**Aim**. In the listing that follows, retype every line from the first through the one containing "bush('shaded_shrub', 'dark green". Pictures are to be left out.
---------- Data ----------
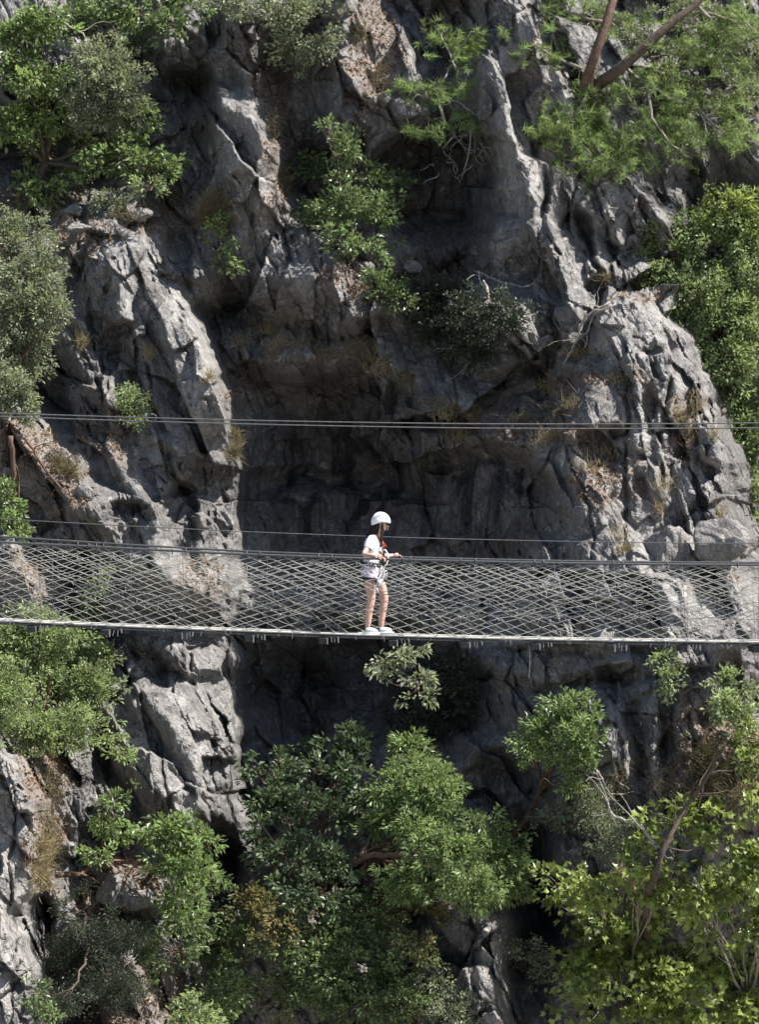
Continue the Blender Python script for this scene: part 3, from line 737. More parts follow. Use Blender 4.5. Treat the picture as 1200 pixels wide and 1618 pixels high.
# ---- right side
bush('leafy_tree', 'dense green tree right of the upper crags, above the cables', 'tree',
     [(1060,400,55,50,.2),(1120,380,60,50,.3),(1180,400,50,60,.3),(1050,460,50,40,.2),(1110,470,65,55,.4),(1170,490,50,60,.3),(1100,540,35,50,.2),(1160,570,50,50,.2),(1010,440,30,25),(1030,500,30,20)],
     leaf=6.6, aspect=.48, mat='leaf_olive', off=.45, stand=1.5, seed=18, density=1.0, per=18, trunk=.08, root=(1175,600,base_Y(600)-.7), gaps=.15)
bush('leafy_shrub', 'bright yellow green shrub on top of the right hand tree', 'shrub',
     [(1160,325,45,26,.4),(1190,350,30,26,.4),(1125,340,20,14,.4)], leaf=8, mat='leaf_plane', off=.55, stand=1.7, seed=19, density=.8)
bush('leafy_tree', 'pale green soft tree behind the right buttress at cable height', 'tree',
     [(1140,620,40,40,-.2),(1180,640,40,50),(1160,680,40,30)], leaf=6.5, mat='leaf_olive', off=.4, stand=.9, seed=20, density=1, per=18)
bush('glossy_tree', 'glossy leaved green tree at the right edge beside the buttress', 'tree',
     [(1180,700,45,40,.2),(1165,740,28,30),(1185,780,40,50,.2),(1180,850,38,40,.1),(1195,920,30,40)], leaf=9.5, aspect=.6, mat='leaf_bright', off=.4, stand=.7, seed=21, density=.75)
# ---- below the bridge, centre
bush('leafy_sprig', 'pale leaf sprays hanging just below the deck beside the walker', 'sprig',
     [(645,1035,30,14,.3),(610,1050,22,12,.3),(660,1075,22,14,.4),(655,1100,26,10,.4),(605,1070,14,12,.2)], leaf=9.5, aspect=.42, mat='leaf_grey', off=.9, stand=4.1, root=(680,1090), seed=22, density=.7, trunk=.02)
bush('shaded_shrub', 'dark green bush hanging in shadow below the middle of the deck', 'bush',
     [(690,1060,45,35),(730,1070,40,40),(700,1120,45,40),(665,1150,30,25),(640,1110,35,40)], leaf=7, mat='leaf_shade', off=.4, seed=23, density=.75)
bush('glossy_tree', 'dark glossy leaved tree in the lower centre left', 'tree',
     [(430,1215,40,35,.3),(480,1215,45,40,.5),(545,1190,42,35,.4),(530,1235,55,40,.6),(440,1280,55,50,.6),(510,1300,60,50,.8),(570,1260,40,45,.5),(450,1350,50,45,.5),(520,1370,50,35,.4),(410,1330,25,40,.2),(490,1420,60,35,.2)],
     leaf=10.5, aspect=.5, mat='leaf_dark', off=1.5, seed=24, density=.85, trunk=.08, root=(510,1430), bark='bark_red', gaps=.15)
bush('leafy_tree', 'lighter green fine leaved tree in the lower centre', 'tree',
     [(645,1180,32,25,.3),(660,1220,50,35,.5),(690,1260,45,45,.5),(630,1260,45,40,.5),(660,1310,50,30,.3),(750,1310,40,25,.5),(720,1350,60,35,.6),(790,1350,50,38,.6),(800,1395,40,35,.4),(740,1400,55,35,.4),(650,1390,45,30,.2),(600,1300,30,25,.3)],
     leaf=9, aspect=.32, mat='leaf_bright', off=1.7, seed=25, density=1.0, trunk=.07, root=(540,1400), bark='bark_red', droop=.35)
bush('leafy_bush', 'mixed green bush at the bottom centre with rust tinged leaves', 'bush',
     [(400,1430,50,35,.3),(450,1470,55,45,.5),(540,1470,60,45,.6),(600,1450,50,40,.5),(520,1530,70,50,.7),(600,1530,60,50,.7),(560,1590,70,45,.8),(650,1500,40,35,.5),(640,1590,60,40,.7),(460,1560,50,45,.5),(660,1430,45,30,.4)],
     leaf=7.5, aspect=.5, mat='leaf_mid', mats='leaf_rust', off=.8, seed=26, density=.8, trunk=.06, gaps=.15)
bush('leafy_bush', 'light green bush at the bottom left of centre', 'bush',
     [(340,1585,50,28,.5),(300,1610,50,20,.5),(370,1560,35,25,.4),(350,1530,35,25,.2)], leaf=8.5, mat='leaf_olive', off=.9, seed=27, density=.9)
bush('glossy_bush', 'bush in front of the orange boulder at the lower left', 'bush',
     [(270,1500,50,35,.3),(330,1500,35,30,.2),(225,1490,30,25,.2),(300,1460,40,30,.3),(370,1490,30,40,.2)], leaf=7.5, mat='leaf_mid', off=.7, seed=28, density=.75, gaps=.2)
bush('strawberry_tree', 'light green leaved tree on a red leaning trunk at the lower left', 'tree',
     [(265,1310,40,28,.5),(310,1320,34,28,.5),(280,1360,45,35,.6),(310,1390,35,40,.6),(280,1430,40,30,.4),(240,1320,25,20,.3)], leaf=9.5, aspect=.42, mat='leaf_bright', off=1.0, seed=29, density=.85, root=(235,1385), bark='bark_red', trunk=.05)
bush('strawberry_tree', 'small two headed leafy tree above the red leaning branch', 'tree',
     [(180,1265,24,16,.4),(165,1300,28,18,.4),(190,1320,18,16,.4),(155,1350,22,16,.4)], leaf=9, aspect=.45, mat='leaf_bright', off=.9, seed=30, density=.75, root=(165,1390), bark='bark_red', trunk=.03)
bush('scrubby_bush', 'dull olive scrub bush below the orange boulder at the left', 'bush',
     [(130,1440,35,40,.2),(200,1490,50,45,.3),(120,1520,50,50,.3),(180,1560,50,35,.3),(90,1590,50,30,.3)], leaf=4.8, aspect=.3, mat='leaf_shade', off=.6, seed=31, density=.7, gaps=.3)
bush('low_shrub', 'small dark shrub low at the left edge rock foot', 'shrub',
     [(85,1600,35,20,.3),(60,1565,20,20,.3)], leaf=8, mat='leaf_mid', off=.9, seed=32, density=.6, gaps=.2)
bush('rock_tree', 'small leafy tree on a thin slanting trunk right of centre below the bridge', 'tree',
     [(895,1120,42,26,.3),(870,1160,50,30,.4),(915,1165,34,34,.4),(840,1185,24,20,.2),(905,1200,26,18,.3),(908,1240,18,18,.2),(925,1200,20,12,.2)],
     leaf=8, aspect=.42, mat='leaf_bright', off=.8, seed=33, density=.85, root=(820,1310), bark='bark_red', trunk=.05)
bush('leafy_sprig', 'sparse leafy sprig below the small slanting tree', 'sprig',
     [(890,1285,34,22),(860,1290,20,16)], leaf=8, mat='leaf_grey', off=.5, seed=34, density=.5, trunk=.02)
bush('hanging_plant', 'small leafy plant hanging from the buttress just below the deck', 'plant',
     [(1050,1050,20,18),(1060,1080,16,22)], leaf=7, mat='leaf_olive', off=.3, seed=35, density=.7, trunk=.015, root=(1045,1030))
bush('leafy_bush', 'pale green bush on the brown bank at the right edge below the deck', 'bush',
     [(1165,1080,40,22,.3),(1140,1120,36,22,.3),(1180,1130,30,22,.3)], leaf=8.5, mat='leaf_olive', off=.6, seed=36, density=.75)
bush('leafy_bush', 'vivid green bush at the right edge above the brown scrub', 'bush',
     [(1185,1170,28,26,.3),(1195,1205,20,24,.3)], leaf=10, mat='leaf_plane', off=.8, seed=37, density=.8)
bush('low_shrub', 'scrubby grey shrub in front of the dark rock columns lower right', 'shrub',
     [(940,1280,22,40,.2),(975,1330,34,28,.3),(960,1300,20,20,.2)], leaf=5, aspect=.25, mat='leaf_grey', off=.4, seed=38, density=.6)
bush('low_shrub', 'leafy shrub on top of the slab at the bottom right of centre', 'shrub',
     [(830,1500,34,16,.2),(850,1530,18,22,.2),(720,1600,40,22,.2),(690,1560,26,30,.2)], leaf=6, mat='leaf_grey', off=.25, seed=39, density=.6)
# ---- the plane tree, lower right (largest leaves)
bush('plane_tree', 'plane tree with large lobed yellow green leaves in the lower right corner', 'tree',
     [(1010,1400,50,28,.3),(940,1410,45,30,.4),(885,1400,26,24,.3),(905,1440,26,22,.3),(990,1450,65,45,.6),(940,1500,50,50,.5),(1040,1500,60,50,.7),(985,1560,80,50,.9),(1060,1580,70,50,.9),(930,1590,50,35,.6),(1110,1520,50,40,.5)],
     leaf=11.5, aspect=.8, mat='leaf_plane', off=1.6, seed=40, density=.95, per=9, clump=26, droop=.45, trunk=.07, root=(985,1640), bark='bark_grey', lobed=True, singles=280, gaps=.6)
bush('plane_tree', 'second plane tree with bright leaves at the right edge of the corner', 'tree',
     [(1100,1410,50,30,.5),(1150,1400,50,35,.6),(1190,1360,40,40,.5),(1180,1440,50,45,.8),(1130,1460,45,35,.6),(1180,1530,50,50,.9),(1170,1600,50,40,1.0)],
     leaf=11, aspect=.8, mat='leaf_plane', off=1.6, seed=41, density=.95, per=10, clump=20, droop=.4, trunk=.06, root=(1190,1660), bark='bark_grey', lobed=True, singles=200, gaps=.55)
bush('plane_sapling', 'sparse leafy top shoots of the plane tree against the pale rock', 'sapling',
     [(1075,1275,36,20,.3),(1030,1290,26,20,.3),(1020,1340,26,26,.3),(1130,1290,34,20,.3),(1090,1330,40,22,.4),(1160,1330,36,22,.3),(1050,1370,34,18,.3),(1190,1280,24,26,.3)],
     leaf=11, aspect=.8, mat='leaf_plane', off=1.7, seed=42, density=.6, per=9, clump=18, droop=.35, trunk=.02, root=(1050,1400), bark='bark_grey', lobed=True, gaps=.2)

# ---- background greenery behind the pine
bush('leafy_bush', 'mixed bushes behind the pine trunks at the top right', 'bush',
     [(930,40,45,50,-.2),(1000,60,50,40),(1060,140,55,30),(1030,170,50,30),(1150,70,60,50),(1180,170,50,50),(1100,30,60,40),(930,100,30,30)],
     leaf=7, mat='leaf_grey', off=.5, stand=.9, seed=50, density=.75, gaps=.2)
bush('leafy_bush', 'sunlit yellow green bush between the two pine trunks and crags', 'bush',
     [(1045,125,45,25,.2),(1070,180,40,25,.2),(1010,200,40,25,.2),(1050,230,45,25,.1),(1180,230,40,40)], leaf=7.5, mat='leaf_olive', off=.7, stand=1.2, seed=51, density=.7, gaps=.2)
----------
**The output**.
Continue the Blender Python script for this scene: part 3, from line 737. More parts follow. Use Blender 4.5. Treat the picture as 1200 pixels wide and 1618 pixels high.
# ---- right side
bush('leafy_tree', 'dense green tree right of the upper crags, above the cables', 'tree',
     [(1060,400,55,50,.2),(1120,380,60,50,.3),(1180,400,50,60,.3),(1050,460,50,40,.2),(1110,470,65,55,.4),(1170,490,50,60,.3),(1100,540,35,50,.2),(1160,570,50,50,.2),(1010,440,30,25),(1030,500,30,20)],
     leaf=6.6, aspect=.48, mat='leaf_olive', off=.45, stand=1.5, seed=18, density=1.0, per=18, trunk=.08, root=(1175,600,base_Y(600)-.7), gaps=.15)
bush('leafy_shrub', 'bright yellow green shrub on top of the right hand tree', 'shrub',
     [(1160,325,45,26,.4),(1190,350,30,26,.4),(1125,340,20,14,.4)], leaf=8, mat='leaf_plane', off=.55, stand=1.7, seed=19, density=.8)
bush('leafy_tree', 'pale green soft tree behind the right buttress at cable height', 'tree',
     [(1140,620,40,40,-.2),(1180,640,40,50),(1160,680,40,30)], leaf=6.5, mat='leaf_olive', off=.4, stand=.9, seed=20, density=1, per=18)
bush('glossy_tree', 'glossy leaved green tree at the right edge beside the buttress', 'tree',
     [(1180,700,45,40,.2),(1165,740,28,30),(1185,780,40,50,.2),(1180,850,38,40,.1),(1195,920,30,40)], leaf=9.5, aspect=.6, mat='leaf_bright', off=.4, stand=.7, seed=21, density=.75)
# ---- below the bridge, centre
bush('leafy_sprig', 'pale leaf sprays hanging just below the deck beside the walker', 'sprig',
     [(645,1035,30,14,.3),(610,1050,22,12,.3),(660,1075,22,14,.4),(655,1100,26,10,.4),(605,1070,14,12,.2)], leaf=9.5, aspect=.42, mat='leaf_grey', off=.9, stand=4.1, root=(680,1090), seed=22, density=.7, trunk=.02)
bush('shaded_shrub', 'dark green bush hanging in shadow below the middle of the deck', 'bush',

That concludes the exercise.